Information supplied:

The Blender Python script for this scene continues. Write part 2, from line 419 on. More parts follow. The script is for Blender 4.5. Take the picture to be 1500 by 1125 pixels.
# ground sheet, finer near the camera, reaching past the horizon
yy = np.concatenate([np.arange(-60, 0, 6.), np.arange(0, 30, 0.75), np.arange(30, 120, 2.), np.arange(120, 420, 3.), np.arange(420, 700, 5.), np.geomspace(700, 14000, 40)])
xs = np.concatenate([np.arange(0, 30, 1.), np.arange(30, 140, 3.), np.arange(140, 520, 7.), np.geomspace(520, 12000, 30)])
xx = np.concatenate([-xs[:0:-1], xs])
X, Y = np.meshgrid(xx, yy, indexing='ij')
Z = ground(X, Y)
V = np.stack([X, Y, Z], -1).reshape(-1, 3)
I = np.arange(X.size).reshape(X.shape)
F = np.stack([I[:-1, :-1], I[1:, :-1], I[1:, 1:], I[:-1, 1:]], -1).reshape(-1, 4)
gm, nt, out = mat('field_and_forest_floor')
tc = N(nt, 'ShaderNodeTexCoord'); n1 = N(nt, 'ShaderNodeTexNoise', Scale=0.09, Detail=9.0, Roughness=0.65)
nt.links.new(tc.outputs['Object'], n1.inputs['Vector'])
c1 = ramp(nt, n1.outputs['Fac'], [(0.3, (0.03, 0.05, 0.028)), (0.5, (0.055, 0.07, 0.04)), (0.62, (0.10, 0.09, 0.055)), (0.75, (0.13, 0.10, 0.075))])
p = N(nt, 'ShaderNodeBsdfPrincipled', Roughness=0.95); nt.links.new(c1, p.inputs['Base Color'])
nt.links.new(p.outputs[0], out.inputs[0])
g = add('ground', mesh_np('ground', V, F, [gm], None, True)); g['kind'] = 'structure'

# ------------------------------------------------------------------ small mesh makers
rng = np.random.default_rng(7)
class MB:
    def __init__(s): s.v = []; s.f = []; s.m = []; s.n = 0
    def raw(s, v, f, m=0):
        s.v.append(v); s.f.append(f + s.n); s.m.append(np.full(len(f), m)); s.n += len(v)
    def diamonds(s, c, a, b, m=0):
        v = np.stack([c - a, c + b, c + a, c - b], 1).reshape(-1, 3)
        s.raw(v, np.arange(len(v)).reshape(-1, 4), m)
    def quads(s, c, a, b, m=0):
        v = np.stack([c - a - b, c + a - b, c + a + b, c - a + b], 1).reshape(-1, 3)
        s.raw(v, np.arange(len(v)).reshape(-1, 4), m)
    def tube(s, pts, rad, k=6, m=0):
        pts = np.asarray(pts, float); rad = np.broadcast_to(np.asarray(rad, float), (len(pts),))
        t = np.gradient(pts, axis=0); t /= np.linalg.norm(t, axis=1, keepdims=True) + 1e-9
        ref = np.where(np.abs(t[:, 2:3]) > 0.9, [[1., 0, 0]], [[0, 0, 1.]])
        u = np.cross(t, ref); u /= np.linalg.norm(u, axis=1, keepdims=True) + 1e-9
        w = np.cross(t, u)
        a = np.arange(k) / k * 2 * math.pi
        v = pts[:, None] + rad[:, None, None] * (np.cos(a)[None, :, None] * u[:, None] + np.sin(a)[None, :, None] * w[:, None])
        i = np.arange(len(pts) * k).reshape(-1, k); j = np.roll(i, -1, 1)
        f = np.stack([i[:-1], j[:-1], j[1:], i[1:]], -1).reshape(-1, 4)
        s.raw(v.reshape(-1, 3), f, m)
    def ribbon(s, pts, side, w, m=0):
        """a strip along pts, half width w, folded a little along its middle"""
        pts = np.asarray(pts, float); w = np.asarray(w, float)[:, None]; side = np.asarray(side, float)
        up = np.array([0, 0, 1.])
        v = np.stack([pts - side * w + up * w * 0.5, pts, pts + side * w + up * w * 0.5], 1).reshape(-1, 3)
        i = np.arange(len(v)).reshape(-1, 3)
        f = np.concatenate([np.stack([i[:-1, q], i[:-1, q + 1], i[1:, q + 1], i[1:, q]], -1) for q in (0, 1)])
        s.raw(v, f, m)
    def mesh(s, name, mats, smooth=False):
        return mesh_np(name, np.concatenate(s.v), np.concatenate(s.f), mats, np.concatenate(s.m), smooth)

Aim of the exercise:
Print all of the data exactly as it was given.

Worked solution:
The Blender Python script for this scene continues. Write part 2, from line 419 on. More parts follow. The script is for Blender 4.5. Take the picture to be 1500 by 1125 pixels.
# ground sheet, finer near the camera, reaching past the horizon
yy = np.concatenate([np.arange(-60, 0, 6.), np.arange(0, 30, 0.75), np.arange(30, 120, 2.), np.arange(120, 420, 3.), np.arange(420, 700, 5.), np.geomspace(700, 14000, 40)])
xs = np.concatenate([np.arange(0, 30, 1.), np.arange(30, 140, 3.), np.arange(140, 520, 7.), np.geomspace(520, 12000, 30)])
xx = np.concatenate([-xs[:0:-1], xs])
X, Y = np.meshgrid(xx, yy, indexing='ij')
Z = ground(X, Y)
V = np.stack([X, Y, Z], -1).reshape(-1, 3)
I = np.arange(X.size).reshape(X.shape)
F = np.stack([I[:-1, :-1], I[1:, :-1], I[1:, 1:], I[:-1, 1:]], -1).reshape(-1, 4)
gm, nt, out = mat('field_and_forest_floor')
tc = N(nt, 'ShaderNodeTexCoord'); n1 = N(nt, 'ShaderNodeTexNoise', Scale=0.09, Detail=9.0, Roughness=0.65)
nt.links.new(tc.outputs['Object'], n1.inputs['Vector'])
c1 = ramp(nt, n1.outputs['Fac'], [(0.3, (0.03, 0.05, 0.028)), (0.5, (0.055, 0.07, 0.04)), (0.62, (0.10, 0.09, 0.055)), (0.75, (0.13, 0.10, 0.075))])
p = N(nt, 'ShaderNodeBsdfPrincipled', Roughness=0.95); nt.links.new(c1, p.inputs['Base Color'])
nt.links.new(p.outputs[0], out.inputs[0])
g = add('ground', mesh_np('ground', V, F, [gm], None, True)); g['kind'] = 'structure'

# ------------------------------------------------------------------ small mesh makers
rng = np.random.default_rng(7)
class MB:
    def __init__(s): s.v = []; s.f = []; s.m = []; s.n = 0
    def raw(s, v, f, m=0):
        s.v.append(v); s.f.append(f + s.n); s.m.append(np.full(len(f), m)); s.n += len(v)
    def diamonds(s, c, a, b, m=0):
        v = np.stack([c - a, c + b, c + a, c - b], 1).reshape(-1, 3)
        s.raw(v, np.arange(len(v)).reshape(-1, 4), m)
    def quads(s, c, a, b, m=0):
        v = np.stack([c - a - b, c + a - b, c + a + b, c - a + b], 1).reshape(-1, 3)
        s.raw(v, np.arange(len(v)).reshape(-1, 4), m)
    def tube(s, pts, rad, k=6, m=0):
        pts = np.asarray(pts, float); rad = np.broadcast_to(np.asarray(rad, float), (len(pts),))
        t = np.gradient(pts, axis=0); t /= np.linalg.norm(t, axis=1, keepdims=True) + 1e-9
        ref = np.where(np.abs(t[:, 2:3]) > 0.9, [[1., 0, 0]], [[0, 0, 1.]])
        u = np.cross(t, ref); u /= np.linalg.norm(u, axis=1, keepdims=True) + 1e-9
        w = np.cross(t, u)
        a = np.arange(k) / k * 2 * math.pi
        v = pts[:, None] + rad[:, None, None] * (np.cos(a)[None, :, None] * u[:, None] + np.sin(a)[None, :, None] * w[:, None])
        i = np.arange(len(pts) * k).reshape(-1, k); j = np.roll(i, -1, 1)
        f = np.stack([i[:-1], j[:-1], j[1:], i[1:]], -1).reshape(-1, 4)
        s.raw(v.reshape(-1, 3), f, m)
    def ribbon(s, pts, side, w, m=0):
        """a strip along pts, half width w, folded a little along its middle"""
        pts = np.asarray(pts, float); w = np.asarray(w, float)[:, None]; side = np.asarray(side, float)
        up = np.array([0, 0, 1.])
        v = np.stack([pts - side * w + up * w * 0.5, pts, pts + side * w + up * w * 0.5], 1).reshape(-1, 3)
        i = np.arange(len(v)).reshape(-1, 3)
        f = np.concatenate([np.stack([i[:-1, q], i[:-1, q + 1], i[1:, q + 1], i[1:, q]], -1) for q in (0, 1)])
        s.raw(v, f, m)
    def mesh(s, name, mats, smooth=False):
        return mesh_np(name, np.concatenate(s.v), np.concatenate(s.f), mats, np.concatenate(s.m), smooth)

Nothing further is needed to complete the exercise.